The immediate answer is simple: none. It has no place. It is a neocolonial doctrine that inaugurated a particular historical form of imperialism.
US imperialism first colonized its own territory by murdering millions of indigenous people. Then, at the beginning of the 19th century, the United States began to try to submit Latin America to a new order.
In the case of Brazil, the sagacity of the Brazilian people and even of the Portuguese colonizers prevented the United States from establishing itself in the Amazon or from putting Brazilian territorial unity in check, as occurred in Spain’s former colonies.
Since then, the world has undergone several transformations, including the European revolutions of 1848, the unification of Germany, and then two global imperialist wars.
The United States, in the second half of the 19th century, managed to unify its national territory, forming an immense continental economy protected by two oceans. This was a feat that definitively marked the future of humanity.
In the same way, in 1917, another event, the Russian Revolution, pointed the world toward the overcoming of capitalism by socialism.
These are the two antagonistic historical processes that we must keep in mind when analyzing the beginning, the development, and the current state of imperialist domination over Latin America and Caribbean states.
With these two events, the conditions were set for a strategic clash, and one not only restricted to the struggle between capitalism and socialism.
The Soviet Union placed the anti-imperialist and anti-colonial struggle on the international agenda.
The creation of the Community of Latin American and Caribbean States (CELAC) decades later cannot be seen outside the context of the centrality of the anti-imperialist and anti-colonial struggle.
This struggle is the noblest manifestation of humanity against the enemies of humanity itself. Being anti-imperialist is the noblest feeling a human being can aspire to.

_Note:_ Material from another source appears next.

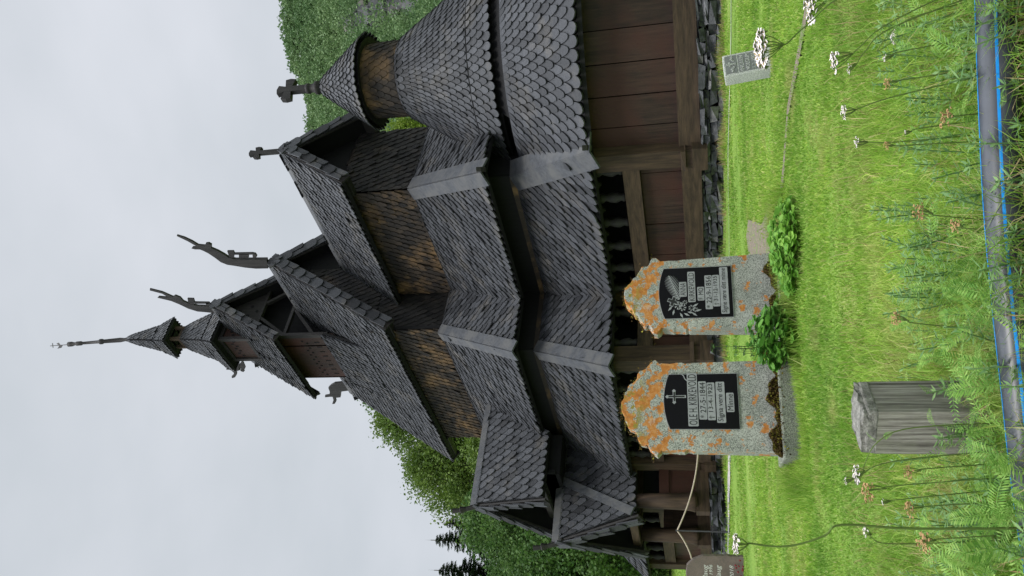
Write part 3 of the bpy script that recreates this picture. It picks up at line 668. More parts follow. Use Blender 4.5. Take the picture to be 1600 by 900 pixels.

The foundation of the Third International in 1919 by Vladimir Lenin elevated the anti-imperialist and anti-colonial struggle to the level of the main aspect of the main contradiction.
The center of gravity of the struggle for socialism shifted from the center to the periphery of the capitalist world system.
The national and popular revolutions in China, Korea, Cuba, Vietnam, and various parts of Africa demonstrated the strength of the people’s struggle against imperialism.
This struggle is more relevant than ever, with the new historical ways in which imperialism has been reinventing itself.
Imperialism is making the world an increasingly violent and unstable place.
This instability directly affects the weak link of imperialism: Latin America.
In the past 20 years, the movement to resist imperialist domination in the region has intensified, with the rise of progressive governments in several countries.
Meanwhile, Latin America has become a laboratory for new forms of coups d’état, lawfare, and hybrid warfare.
My country Brazil, for example, has been under imperialist domination since a 2016 coup.
We are living at a time when, despite the end of the first socialist experiments, the world is openly contesting the unipolar order and so-called “Western public opinion”.
Latin America and the Caribbean has strongly demonstrated its capacity for mobilization and resistance, after heavy defeats in the 1980s, when the government of US President Ronald Reagan launched a wave of counterrevolutionary violence against the region.
Neoliberalism brought Our America to its knees. But it also created new possibilities of organization and even what we could call particular paths to socialism.
In other words, the wave launched by the Russian Revolution in 1917 arrived victoriously in Cuba in 1959, and today is a real hope in the experiences we see in countries like Bolivia, Nicaragua, and Venezuela.
The possibility of the victory of a broad front of a patriotic and anti-fascist character in Brazil could be a necessary dialectical leap to open new horizons for Latin America and the Caribbean.
The Monroe Doctrine makes no sense on a continent that has already grasped its ability to resist, build, and rebuild itself.
Moreover, the presence of the People’s Republic of China and the productive, anti-neoliberal globalization that it promotes – as Professor Javier Vadell has argued – is a milestone in human history.
This new form of productive, anti-neoliberal globalization should serve Latin American leaders, not only as a way to export products or receive investments, but also a great opportunity to plan the foreign trade of our countries and to combine the grand project of continental integration with the second-largest economy in the world.
The productive, anti-neoliberal globalization inaugurated by China must be seen within a historical process of continuity of the Russian Revolution of 1917, and with an impact on the world that is on the scale of the formation of the gigantic economy in the continental United States.
If the formation of this continental economy in North America was a milestone in the global consolidation of capitalism, the formation of a continental economy in China and the inauguration of a productive globalization commanded by China is a new milestone in the historical transition that the world has experienced from 1917 until today.
This is a transition from capitalism to socialism. And Latin America and the Caribbean must understand the importance of this great historic event that is taking place at this very moment, right before our eyes.